__EXERCISE BRIEF__: Quote only the lines from the top of the listing below down to and including the line with "lin(int(h[4:6], 16)), 1.0)".

__SOURCE DATA__:
================
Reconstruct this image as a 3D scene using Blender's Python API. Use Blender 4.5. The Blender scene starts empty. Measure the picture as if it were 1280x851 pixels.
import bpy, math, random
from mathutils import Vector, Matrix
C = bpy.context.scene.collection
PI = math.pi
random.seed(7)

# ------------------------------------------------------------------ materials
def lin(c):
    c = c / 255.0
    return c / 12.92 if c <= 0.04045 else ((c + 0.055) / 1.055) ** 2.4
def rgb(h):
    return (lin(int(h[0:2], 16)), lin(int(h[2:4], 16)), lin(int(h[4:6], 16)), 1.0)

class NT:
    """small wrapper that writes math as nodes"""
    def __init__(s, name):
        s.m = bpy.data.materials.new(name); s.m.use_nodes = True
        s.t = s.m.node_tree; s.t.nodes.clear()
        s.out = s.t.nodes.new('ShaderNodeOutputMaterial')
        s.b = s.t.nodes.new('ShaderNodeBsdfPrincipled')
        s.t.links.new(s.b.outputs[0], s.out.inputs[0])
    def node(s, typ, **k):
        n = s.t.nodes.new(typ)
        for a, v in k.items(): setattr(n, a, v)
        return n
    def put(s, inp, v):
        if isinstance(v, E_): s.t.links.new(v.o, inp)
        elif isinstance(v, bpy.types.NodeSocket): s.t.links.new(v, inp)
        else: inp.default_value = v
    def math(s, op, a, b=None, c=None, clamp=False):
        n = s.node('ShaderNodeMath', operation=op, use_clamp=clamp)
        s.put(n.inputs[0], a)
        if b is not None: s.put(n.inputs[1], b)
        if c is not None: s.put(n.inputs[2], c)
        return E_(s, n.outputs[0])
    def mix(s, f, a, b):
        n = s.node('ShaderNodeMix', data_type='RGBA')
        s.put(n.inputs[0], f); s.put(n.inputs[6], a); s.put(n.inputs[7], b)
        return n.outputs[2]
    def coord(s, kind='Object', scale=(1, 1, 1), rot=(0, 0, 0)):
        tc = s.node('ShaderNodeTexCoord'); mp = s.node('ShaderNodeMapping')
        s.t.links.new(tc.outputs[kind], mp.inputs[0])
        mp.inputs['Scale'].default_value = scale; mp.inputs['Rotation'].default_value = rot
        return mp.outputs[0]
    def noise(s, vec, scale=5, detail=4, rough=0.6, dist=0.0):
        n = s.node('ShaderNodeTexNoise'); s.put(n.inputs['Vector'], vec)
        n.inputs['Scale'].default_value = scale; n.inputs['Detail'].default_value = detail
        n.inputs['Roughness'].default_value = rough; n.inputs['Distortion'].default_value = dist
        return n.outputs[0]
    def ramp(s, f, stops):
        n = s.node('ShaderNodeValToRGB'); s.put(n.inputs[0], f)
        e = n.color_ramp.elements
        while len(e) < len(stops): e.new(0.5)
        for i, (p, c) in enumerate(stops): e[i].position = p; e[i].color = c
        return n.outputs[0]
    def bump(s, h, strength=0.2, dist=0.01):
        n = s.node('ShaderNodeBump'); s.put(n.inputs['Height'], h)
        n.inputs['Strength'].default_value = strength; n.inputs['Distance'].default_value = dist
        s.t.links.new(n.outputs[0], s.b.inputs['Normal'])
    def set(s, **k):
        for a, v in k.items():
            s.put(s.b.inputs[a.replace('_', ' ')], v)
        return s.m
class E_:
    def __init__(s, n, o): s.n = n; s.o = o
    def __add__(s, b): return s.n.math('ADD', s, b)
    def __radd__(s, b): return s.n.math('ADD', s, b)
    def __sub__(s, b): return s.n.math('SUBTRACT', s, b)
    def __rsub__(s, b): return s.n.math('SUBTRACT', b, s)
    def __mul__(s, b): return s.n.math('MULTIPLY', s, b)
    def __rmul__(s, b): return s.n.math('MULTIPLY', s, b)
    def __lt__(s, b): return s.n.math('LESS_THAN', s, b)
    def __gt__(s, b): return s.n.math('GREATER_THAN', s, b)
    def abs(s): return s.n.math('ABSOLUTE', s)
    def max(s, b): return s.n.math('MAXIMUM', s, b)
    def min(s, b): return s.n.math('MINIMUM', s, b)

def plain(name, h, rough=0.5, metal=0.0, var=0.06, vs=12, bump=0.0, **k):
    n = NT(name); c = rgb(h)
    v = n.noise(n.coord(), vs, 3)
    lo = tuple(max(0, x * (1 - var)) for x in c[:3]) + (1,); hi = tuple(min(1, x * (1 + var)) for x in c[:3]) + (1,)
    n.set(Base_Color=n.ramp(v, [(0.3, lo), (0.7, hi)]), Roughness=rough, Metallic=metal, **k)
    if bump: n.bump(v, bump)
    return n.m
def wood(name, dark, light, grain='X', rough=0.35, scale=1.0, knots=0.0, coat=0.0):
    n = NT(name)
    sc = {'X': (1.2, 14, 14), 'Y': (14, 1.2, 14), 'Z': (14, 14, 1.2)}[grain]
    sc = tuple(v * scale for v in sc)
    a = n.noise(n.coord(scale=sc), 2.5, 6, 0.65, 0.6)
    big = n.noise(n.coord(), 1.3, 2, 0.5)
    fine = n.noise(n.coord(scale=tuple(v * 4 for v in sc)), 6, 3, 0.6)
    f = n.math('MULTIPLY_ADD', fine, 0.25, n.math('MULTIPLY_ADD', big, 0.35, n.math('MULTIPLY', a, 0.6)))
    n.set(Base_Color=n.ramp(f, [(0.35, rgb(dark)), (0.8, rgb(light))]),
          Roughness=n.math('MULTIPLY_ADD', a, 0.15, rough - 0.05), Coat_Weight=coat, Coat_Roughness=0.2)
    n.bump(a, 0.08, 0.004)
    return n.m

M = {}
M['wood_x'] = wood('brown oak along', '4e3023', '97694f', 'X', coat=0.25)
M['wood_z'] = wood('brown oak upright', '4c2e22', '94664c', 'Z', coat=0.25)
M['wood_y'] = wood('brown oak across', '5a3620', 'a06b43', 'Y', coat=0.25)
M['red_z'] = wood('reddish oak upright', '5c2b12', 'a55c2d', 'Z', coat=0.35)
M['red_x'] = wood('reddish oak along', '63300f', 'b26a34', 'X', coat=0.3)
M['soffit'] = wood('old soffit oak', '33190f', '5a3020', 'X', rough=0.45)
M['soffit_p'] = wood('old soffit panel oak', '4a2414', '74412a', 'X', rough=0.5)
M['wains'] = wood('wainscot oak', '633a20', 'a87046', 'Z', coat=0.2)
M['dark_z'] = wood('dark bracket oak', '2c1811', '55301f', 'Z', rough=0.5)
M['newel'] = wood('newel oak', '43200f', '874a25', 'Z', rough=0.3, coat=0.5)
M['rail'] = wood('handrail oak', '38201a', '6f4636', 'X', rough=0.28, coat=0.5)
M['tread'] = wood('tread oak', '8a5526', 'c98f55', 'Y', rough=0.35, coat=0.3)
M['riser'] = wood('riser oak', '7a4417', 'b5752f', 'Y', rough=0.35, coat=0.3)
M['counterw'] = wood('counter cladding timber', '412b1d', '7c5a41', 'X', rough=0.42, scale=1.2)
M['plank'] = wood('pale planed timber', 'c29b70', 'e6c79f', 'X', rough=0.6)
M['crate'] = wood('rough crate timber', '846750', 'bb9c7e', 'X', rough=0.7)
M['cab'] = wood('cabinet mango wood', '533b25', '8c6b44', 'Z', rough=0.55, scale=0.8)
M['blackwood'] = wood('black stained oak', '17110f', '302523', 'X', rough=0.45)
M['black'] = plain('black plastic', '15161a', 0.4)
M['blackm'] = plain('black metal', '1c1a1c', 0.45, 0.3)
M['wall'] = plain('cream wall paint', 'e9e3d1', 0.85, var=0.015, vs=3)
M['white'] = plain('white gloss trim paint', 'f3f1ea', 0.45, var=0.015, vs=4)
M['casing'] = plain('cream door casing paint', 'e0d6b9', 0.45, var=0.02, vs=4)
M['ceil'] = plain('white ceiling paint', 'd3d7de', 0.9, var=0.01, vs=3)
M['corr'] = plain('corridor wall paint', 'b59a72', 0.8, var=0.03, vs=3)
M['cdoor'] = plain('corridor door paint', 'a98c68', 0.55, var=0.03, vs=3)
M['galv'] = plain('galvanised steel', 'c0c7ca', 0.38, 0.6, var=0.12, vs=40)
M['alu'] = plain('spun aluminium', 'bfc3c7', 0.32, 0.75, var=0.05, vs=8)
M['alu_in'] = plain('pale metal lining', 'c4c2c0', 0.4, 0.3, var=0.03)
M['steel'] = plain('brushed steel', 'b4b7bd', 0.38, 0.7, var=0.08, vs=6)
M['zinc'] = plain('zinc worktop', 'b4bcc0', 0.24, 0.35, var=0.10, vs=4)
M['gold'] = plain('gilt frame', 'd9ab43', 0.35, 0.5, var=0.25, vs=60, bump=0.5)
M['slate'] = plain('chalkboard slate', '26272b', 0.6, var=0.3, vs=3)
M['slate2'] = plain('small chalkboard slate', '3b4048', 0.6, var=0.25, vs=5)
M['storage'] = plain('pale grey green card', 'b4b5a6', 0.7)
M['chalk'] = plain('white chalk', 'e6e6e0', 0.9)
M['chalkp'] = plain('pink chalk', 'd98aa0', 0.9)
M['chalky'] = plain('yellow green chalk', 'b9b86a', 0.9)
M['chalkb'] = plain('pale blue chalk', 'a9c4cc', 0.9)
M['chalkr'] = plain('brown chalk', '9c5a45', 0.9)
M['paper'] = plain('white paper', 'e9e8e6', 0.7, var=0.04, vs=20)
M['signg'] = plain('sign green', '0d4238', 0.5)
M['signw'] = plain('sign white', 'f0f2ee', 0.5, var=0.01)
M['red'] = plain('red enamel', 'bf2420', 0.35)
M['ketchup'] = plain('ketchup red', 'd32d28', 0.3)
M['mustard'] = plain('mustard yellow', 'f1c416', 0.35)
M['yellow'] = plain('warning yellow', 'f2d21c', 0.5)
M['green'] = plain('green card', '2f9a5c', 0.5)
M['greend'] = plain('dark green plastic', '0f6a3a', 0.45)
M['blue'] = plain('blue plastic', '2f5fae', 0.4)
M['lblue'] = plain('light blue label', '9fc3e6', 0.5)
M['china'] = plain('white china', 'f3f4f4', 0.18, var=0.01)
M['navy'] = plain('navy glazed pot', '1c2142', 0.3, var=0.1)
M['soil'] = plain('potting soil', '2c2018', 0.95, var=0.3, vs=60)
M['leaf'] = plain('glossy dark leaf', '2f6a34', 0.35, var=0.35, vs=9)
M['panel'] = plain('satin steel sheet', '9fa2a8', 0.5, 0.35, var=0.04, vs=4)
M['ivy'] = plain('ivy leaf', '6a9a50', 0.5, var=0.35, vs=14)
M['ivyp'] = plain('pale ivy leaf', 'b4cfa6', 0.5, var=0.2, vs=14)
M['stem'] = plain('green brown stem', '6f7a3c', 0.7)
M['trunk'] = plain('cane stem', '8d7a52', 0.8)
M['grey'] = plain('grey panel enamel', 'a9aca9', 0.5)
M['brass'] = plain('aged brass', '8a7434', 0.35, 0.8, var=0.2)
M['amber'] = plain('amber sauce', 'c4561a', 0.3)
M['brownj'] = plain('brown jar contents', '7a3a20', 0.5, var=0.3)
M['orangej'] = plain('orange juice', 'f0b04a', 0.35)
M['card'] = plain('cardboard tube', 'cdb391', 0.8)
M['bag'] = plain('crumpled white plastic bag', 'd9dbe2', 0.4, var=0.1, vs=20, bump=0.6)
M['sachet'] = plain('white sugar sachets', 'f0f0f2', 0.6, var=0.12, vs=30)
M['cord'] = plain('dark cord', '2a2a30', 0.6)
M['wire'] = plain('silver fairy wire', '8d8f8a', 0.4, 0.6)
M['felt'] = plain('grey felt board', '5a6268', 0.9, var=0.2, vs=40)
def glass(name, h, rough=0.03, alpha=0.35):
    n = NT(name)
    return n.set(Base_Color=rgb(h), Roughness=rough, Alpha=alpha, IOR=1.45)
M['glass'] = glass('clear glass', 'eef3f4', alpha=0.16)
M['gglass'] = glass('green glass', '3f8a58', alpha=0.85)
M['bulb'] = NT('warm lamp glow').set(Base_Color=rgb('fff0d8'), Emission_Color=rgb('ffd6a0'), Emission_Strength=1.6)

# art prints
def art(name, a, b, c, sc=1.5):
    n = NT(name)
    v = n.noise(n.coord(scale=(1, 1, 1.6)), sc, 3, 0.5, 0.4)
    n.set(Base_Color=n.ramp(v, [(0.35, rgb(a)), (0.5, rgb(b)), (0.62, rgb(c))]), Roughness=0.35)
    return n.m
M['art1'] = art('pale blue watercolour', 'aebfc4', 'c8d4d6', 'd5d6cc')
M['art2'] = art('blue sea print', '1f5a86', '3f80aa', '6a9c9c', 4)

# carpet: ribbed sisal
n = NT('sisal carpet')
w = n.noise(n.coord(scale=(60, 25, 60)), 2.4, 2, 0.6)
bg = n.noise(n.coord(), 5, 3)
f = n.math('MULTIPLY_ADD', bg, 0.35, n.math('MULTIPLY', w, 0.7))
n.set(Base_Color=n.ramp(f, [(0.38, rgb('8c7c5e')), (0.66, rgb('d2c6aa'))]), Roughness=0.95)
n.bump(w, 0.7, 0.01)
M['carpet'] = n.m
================
__EXPECTED ANSWER__:
Reconstruct this image as a 3D scene using Blender's Python API. Use Blender 4.5. The Blender scene starts empty. Measure the picture as if it were 1280x851 pixels.
import bpy, math, random
from mathutils import Vector, Matrix
C = bpy.context.scene.collection
PI = math.pi
random.seed(7)

# ------------------------------------------------------------------ materials
def lin(c):
    c = c / 255.0
    return c / 12.92 if c <= 0.04045 else ((c + 0.055) / 1.055) ** 2.4
def rgb(h):
    return (lin(int(h[0:2], 16)), lin(int(h[2:4], 16)), lin(int(h[4:6], 16)), 1.0)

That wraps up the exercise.